One of the witnesses to the fight – the mom who went public – wasn’t privy to what led up to it. She does, however, say her son has been the target of bullying since elementary school, when he talked about his Jewish grandfather during a unit on the Holocaust. This was despite the fact that neither the boy nor his immediate family are practicing Jews. His mother became a Christian as a teenager, she says, and his father is a Christian minister. Some theology scholars would argue that technically both the boy and his mother are Jewish; others would argue that they are not, but that’s not relevant here. What is relevant is the impression that a student, a resident of seemingly tolerant Fort Mill, was singled out because of his ethnic and/or religious background.

Consistently, the boy has said that on the school bus that day, he was told, “Sit down, Jew.”

That sounds eerily like what a Nazi storm trooper or concentration camp guard would say and is something that can’t be ignored.

Now, members of the Anti-Defamation League and a Fort Mill synagogue – the town’s first – are getting involved and offering to partner with the school district on programs to bring awareness and foster tolerance. That can be helpful and we hope to see plans get underway before Christmas break. It would be even better for the school and the district as a whole to take the initiative. Teachers and staff already receive sensitivity training, but something specific to this situation would be useful.

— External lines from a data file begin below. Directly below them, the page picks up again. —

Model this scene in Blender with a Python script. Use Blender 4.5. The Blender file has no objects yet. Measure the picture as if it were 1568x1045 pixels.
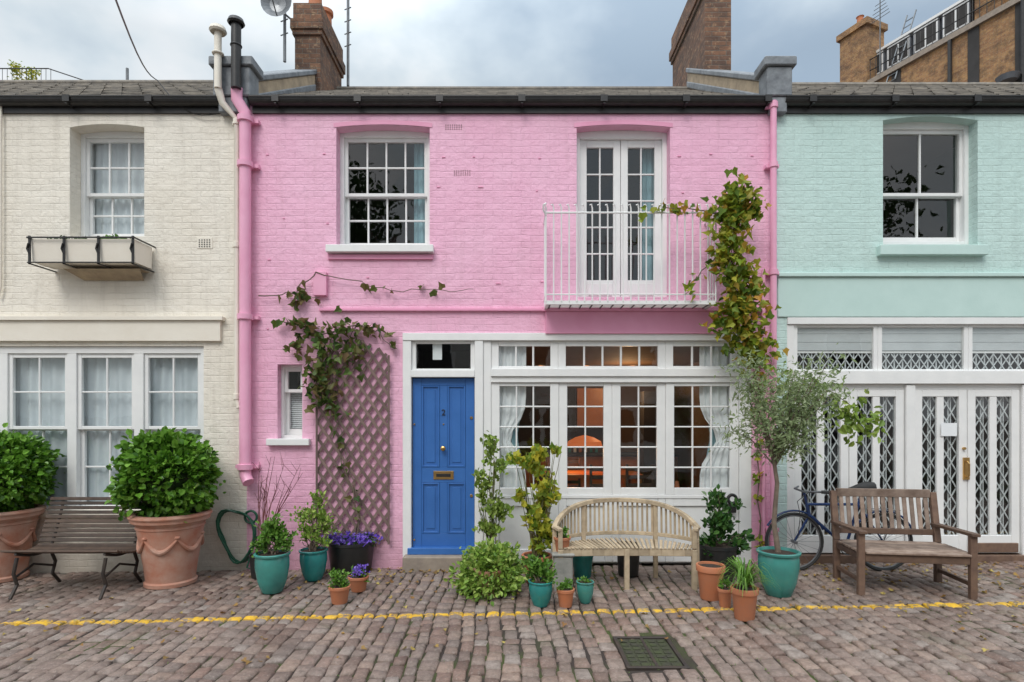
import bpy, math, random
import numpy as np
from mathutils import Vector, Matrix
random.seed(7); rng=np.random.default_rng(7)
D0=6.7; F=871.0; CH=1.754
def X(px): return (px-784)/130.0
def Z(py): return (868-py)/130.0
def W(px,py,Y):
    d=D0+Y
    return ((px-784)/F*d, Y, CH+(640-py)/F*d)
def gz(x): return 0.012*max(-12,min(12,x))
def G(px,py):
    x=0
    for _ in range(6):
        d=F*(CH-gz(x))/(py-640); x=(px-784)/F*d
    return x,d-D0,gz(x)
scene=bpy.context.scene
# ------------------------------------------------------------ materials
def nd(nt,t,**k):
    n=nt.nodes.new(t)
    for a,b in k.items(): setattr(n,a,b)
    return n
def newmat(name):
    m=bpy.data.materials.new(name); m.use_nodes=True
    nt=m.node_tree; b=nt.nodes['Principled BSDF']; return m,nt,b
def ramp(nt,fac,cols):
    r=nd(nt,'ShaderNodeValToRGB'); e=r.color_ramp.elements
    n=len(cols)
    while len(e)<n: e.new(0.5)
    for i,c in enumerate(cols):
        p=i/(n-1) if len(c)==3 else c[3]
        e[i].position=p; e[i].color=(c[0],c[1],c[2],1)
    nt.links.new(fac,r.inputs[0]); return r.outputs[0]
def noise(nt,vec,scale,detail=4,rough=.55):
    n=nd(nt,'ShaderNodeTexNoise'); n.inputs['Scale'].default_value=scale
    n.inputs['Detail'].default_value=detail; n.inputs['Roughness'].default_value=rough
    if vec is not None: nt.links.new(vec,n.inputs['Vector'])
    return n.outputs['Fac']
def mixc(nt,f,a,b,mode='MIX'):
    m=nd(nt,'ShaderNodeMix',data_type='RGBA',blend_type=mode)
    for s,v in ((m.inputs[0],f),(m.inputs[6],a),(m.inputs[7],b)):
        if isinstance(v,(int,float)): s.default_value=v
        elif isinstance(v,tuple): s.default_value=(v[0],v[1],v[2],1)
        else: nt.links.new(v,s)
    return m.outputs[2]
def math_(nt,op,a,b=0.0,c=None):
    m=nd(nt,'ShaderNodeMath',operation=op)
    for i,v in enumerate((a,b) if c is None else (a,b,c)):
        if isinstance(v,(int,float)): m.inputs[i].default_value=v
        else: nt.links.new(v,m.inputs[i])
    return m.outputs[0]
def mrange(nt,v,a,b,c=0.,d=1.):
    m=nd(nt,'ShaderNodeMapRange'); nt.links.new(v,m.inputs[0])
    for i,q in enumerate((a,b,c,d)): m.inputs[i+1].default_value=q
    return m.outputs[0]
def bump(nt,b,h,strength,dist):
    n=nd(nt,'ShaderNodeBump'); n.inputs['Strength'].default_value=strength; n.inputs['Distance'].default_value=dist
    nt.links.new(h,n.inputs['Height']); nt.links.new(n.outputs[0],b.inputs['Normal'])
def pmat(name,c1,c2,scale=6,rough=.6,bs=.3,bd=.004,bscale=60,metal=0,island=0.0,spec=.5):
    m,nt,b=newmat(name); tc=nd(nt,'ShaderNodeTexCoord').outputs['Object']
    f=mrange(nt,noise(nt,tc,scale,6,.6),.3,.7)
    col=mixc(nt,f,c1,c2)
    if island:
        g=nd(nt,'ShaderNodeNewGeometry').outputs['Random Per Island']
        v=mrange(nt,g,0,1,1-island,1+island)
        h=nd(nt,'ShaderNodeHueSaturation'); nt.links.new(col,h.inputs['Color']); nt.links.new(v,h.inputs['Value']); col=h.outputs[0]
    nt.links.new(col,b.inputs['Base Color']); b.inputs['Roughness'].default_value=rough; b.inputs['Metallic'].default_value=metal
    b.inputs['Specular IOR Level'].default_value=spec
    if bs: bump(nt,b,noise(nt,tc,bscale,4),bs,bd)
    return m
def brickvec(nt,dist=.02):
    tc=nd(nt,'ShaderNodeTexCoord').outputs['Object']
    s=nd(nt,'ShaderNodeSeparateXYZ'); nt.links.new(tc,s.inputs[0])
    xy=math_(nt,'ADD',s.outputs[0],s.outputs[1])
    n1=noise(nt,tc,4,3); z=math_(nt,'ADD',s.outputs[2],math_(nt,'MULTIPLY',math_(nt,'SUBTRACT',n1,.5),dist*2))
    n2=noise(nt,tc,9,2); xy=math_(nt,'ADD',xy,math_(nt,'MULTIPLY',math_(nt,'SUBTRACT',n2,.5),dist*1.6))
    c=nd(nt,'ShaderNodeCombineXYZ'); nt.links.new(xy,c.inputs[0]); nt.links.new(z,c.inputs[1])
    return tc,s,c.outputs[0]
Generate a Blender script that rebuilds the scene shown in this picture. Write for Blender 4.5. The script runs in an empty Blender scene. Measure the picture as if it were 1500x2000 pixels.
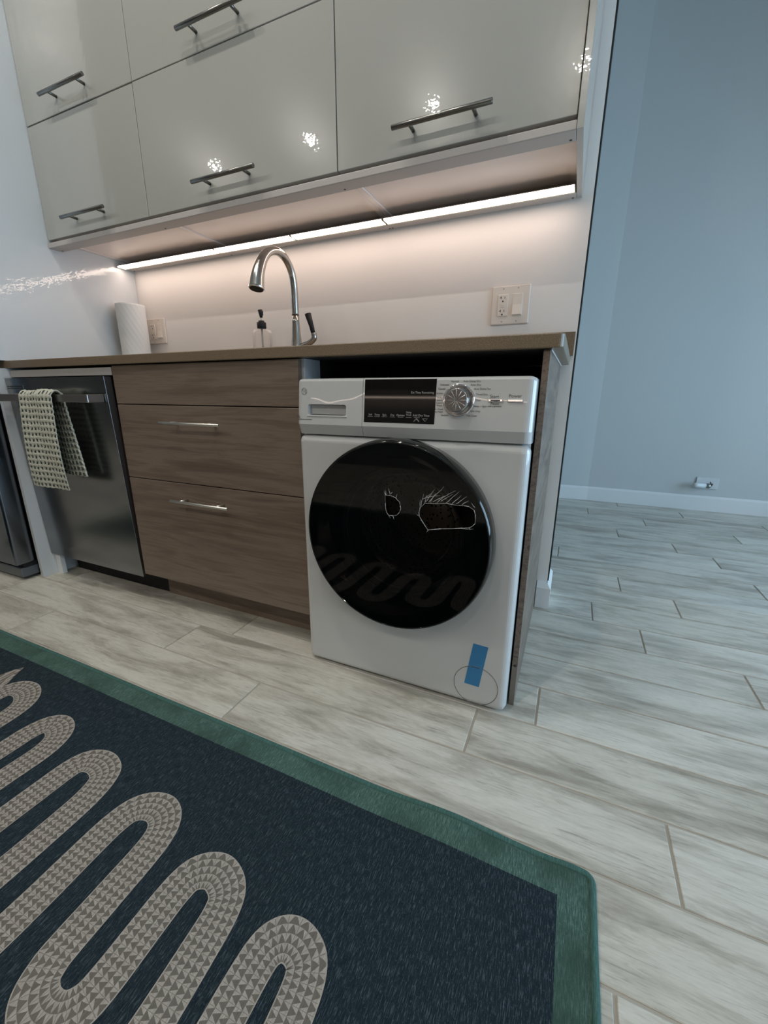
import bpy, bmesh, math, random
from mathutils import Vector, Matrix
random.seed(7)
S = bpy.context.scene
C = S.collection

# ---------------------------------------------------------------- camera
CX, CY, CZ = 1.4387, -0.9727, 0.7896
yaw, pitch, roll, F = -0.4235, -0.2749, 0.0022, 813.24
fwd = Vector((math.sin(yaw)*math.cos(pitch), math.cos(yaw)*math.cos(pitch), math.sin(pitch)))
rt = Vector((math.cos(yaw), -math.sin(yaw), 0)); up = rt.cross(fwd)
rr = rt*math.cos(roll)+up*math.sin(roll); uu = up*math.cos(roll)-rt*math.sin(roll)
cam = bpy.data.cameras.new('camera'); co = bpy.data.objects.new('camera', cam); C.objects.link(co)
co.matrix_world = Matrix(((rr.x, uu.x, -fwd.x, CX), (rr.y, uu.y, -fwd.y, CY), (rr.z, uu.z, -fwd.z, CZ), (0, 0, 0, 1)))
cam.sensor_width = 36; cam.lens = F*36/2000; cam.shift_x = 4.42/2000; cam.shift_y = -4.27/2000
cam.clip_start = 0.02
S.camera = co

# ---------------------------------------------------------------- light and exposure
LAMP = 740.0         # radiance of the round ceiling lamps
LED = 9.5           # radiance of the strip under the wall cabinets
SKY = 1.6            # daylight seen through the window on the right
w = bpy.data.worlds.new('World'); S.world = w; w.use_nodes = True
w.node_tree.nodes['Background'].inputs[0].default_value = (0.60, 0.80, 1.0, 1)
w.node_tree.nodes['Background'].inputs[1].default_value = SKY
pl = bpy.data.lights.new('daylight', 'AREA'); pl.shape = 'RECTANGLE'; pl.size = 2.6; pl.size_y = 1.7
pl.energy = 98; pl.color = (0.47, 0.74, 1.0)
po = bpy.data.objects.new('daylight', pl); C.objects.link(po)
po.location = (4.32, 0.5, 0.98); po.rotation_euler = (0, math.radians(90), 0)
pl.size, pl.size_y = 1.6, 3.1
vs = S.view_settings
vs.view_transform = 'Standard'; vs.look = 'None'; vs.gamma = 1; vs.use_curve_mapping = False; vs.exposure = 0.0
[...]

It can’t hurt to call an assembly and let students openly discuss their feelings and talk about any tensions students feel are based on the ethnic or religious background of peers. Despite the school district’s best intentions, it’s inevitable that some students grow up hearing hate speech and learning bullying habits from their parents and that’s the way they will behave at school. That’s not to say hearing the opposite at school won’t change a child’s mind. There’s no way to measure it, but it stands to reason that as kids grow older and are exposed to broader ideas and experiences, they can unlearn hate.

We suspect that if all sides in this case told their stories, the truth, like in most cases, would be somewhere in the middle. Absent the account of the other boys involved or their families, all we have to go on is that some sort of ugly incident took place.

Let’s do all we can to prevent another one.